Copy exactly, and only, the lines below from the first through the one containing "add_leaves(fg, frames, M['fgleaf'], rng, 300)", both included; pictures are omitted.

• _Lines of data_:
────────────────────────────────────────

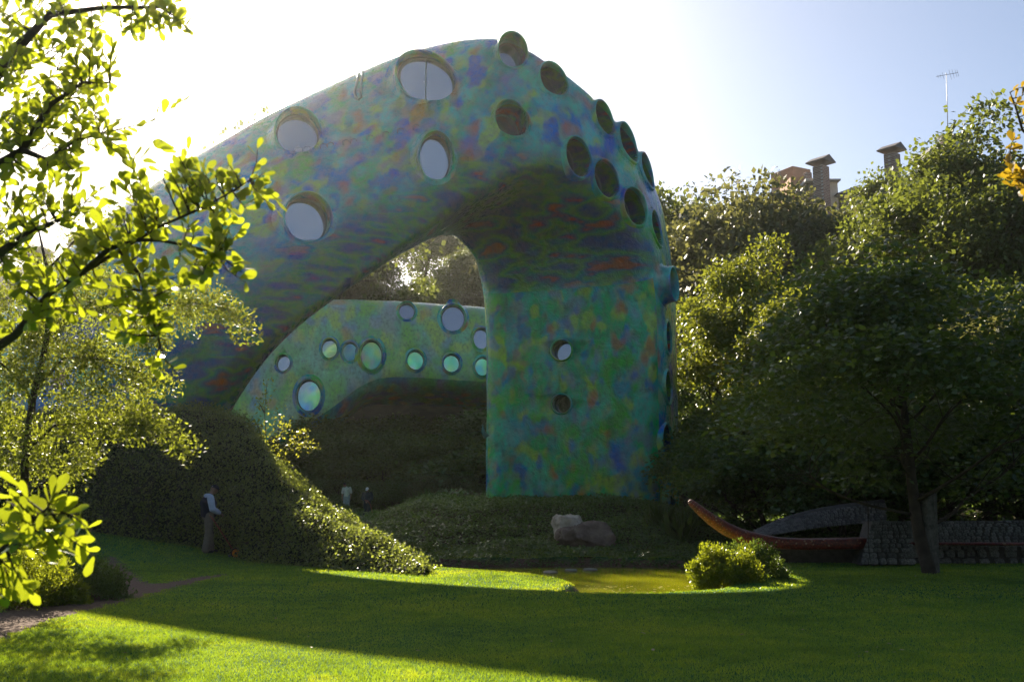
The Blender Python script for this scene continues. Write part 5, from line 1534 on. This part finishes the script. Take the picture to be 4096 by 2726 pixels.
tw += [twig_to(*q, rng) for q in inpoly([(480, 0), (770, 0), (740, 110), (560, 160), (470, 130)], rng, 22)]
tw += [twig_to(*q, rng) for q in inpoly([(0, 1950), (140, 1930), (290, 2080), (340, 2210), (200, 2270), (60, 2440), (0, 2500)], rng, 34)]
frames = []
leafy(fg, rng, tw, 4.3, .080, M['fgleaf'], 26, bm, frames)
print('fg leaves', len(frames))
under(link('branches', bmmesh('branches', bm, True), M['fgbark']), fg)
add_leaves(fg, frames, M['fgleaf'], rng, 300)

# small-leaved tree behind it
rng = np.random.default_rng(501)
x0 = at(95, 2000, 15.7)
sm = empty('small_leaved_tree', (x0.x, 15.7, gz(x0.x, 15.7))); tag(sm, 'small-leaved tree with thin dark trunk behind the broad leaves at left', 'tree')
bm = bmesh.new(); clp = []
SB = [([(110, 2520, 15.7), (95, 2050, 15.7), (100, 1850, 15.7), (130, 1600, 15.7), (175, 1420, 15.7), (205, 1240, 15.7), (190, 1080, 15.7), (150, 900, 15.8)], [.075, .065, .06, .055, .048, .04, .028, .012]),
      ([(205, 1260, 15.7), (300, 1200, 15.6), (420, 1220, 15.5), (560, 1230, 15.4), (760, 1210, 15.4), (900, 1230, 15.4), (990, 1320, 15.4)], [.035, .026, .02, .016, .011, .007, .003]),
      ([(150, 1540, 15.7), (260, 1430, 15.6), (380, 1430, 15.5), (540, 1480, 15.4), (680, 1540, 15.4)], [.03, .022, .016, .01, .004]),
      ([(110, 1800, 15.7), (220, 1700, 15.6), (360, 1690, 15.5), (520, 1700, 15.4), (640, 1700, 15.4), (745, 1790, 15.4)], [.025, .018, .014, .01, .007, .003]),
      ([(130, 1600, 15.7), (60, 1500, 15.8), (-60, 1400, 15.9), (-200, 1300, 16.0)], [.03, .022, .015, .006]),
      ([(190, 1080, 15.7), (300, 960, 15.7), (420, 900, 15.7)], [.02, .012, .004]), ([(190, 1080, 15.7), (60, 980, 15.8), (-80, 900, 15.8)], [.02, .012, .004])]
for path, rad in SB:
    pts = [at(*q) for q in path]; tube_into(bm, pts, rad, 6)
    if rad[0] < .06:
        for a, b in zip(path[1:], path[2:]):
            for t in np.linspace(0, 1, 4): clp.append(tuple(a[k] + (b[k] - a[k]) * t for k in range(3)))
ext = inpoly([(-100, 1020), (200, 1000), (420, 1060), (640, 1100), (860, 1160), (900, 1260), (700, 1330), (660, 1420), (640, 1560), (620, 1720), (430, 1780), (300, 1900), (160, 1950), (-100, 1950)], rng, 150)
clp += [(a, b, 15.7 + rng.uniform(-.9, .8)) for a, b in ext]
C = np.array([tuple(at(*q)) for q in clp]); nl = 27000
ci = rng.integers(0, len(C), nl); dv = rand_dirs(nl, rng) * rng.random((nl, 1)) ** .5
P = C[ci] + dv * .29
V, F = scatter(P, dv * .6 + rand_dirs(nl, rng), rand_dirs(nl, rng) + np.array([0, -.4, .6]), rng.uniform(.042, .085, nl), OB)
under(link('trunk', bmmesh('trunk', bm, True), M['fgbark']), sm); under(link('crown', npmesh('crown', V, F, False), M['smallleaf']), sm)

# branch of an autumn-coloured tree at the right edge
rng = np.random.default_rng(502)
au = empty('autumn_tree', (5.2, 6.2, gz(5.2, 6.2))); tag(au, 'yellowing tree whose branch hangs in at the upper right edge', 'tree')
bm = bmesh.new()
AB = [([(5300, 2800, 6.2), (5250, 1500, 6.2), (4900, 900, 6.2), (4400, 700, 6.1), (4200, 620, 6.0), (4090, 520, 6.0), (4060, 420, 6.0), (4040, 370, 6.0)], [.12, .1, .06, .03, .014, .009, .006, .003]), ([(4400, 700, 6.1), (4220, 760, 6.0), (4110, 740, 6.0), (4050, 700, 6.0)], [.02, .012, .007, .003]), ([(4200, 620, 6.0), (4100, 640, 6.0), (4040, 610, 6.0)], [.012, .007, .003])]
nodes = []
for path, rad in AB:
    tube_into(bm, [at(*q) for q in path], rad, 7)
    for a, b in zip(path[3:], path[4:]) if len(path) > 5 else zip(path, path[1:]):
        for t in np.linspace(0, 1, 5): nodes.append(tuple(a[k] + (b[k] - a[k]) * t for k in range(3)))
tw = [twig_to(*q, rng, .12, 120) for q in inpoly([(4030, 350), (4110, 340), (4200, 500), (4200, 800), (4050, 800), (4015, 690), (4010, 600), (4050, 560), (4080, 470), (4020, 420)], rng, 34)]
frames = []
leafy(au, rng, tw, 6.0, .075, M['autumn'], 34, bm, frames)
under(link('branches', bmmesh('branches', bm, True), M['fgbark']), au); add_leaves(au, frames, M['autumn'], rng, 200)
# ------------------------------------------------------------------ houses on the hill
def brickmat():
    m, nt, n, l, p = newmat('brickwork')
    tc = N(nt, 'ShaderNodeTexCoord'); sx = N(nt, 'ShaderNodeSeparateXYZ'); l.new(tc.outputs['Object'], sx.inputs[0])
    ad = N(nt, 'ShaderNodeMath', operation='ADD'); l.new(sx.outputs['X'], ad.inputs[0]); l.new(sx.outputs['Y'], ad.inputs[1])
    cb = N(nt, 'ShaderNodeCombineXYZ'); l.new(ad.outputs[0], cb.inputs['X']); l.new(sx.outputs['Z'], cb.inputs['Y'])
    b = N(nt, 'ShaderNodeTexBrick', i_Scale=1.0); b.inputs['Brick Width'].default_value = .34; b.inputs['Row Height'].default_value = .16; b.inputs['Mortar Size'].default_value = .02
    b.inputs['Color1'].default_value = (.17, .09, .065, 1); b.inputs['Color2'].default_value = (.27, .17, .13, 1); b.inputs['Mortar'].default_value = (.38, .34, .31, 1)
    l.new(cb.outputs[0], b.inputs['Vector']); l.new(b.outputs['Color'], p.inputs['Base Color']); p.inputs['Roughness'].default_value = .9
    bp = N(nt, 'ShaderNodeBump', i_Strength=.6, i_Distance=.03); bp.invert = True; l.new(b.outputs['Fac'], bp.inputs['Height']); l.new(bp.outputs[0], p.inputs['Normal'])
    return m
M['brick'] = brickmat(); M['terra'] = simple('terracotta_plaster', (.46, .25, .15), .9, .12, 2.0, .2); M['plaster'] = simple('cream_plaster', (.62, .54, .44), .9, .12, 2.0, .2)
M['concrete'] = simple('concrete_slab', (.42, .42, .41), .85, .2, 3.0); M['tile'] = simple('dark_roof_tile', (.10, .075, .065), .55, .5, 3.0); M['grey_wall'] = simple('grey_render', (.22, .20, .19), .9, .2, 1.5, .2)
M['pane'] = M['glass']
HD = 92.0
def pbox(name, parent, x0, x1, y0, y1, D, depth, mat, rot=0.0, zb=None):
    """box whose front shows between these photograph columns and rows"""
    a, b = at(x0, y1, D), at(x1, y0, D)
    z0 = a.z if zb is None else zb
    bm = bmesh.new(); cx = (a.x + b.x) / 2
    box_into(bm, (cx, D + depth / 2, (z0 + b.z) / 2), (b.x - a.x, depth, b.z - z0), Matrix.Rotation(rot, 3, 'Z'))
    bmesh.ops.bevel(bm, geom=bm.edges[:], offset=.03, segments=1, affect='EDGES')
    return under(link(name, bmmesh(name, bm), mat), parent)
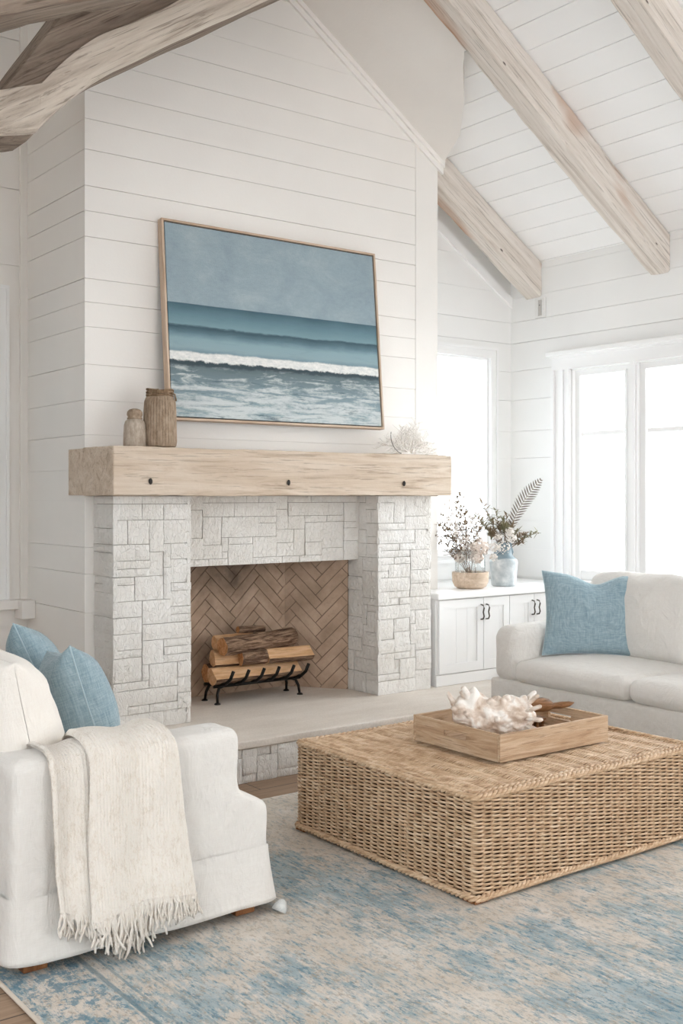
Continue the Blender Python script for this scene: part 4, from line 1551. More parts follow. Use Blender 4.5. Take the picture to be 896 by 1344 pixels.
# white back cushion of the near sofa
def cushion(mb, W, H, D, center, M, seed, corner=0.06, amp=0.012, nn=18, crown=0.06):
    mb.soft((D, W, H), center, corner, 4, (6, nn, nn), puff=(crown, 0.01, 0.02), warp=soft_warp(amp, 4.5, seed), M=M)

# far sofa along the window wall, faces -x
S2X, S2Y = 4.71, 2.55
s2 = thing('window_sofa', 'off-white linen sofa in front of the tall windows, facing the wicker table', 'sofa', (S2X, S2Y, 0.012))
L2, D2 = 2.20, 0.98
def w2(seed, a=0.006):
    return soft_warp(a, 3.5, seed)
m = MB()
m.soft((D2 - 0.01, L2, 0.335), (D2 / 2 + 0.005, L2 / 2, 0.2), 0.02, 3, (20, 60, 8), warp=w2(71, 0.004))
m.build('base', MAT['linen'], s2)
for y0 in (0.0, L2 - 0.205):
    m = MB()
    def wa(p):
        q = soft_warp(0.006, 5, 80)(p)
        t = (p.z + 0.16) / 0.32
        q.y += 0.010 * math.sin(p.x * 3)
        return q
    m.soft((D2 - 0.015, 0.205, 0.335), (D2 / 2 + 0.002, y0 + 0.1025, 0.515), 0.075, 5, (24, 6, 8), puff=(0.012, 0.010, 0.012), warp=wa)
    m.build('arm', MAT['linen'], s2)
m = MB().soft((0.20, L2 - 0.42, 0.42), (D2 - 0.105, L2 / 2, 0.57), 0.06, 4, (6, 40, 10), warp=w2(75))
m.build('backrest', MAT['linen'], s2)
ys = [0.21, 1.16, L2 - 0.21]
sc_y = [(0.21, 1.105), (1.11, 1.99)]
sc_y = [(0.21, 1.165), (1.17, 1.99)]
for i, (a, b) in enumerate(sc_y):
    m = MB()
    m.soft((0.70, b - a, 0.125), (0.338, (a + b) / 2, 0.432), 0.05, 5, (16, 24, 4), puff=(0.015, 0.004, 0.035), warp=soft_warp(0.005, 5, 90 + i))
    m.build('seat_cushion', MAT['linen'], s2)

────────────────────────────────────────

• _Answer to the task_:
The Blender Python script for this scene continues. Write part 5, from line 1534 on. This part finishes the script. Take the picture to be 4096 by 2726 pixels.
tw += [twig_to(*q, rng) for q in inpoly([(480, 0), (770, 0), (740, 110), (560, 160), (470, 130)], rng, 22)]
tw += [twig_to(*q, rng) for q in inpoly([(0, 1950), (140, 1930), (290, 2080), (340, 2210), (200, 2270), (60, 2440), (0, 2500)], rng, 34)]
frames = []
leafy(fg, rng, tw, 4.3, .080, M['fgleaf'], 26, bm, frames)
print('fg leaves', len(frames))
under(link('branches', bmmesh('branches', bm, True), M['fgbark']), fg)
add_leaves(fg, frames, M['fgleaf'], rng, 300)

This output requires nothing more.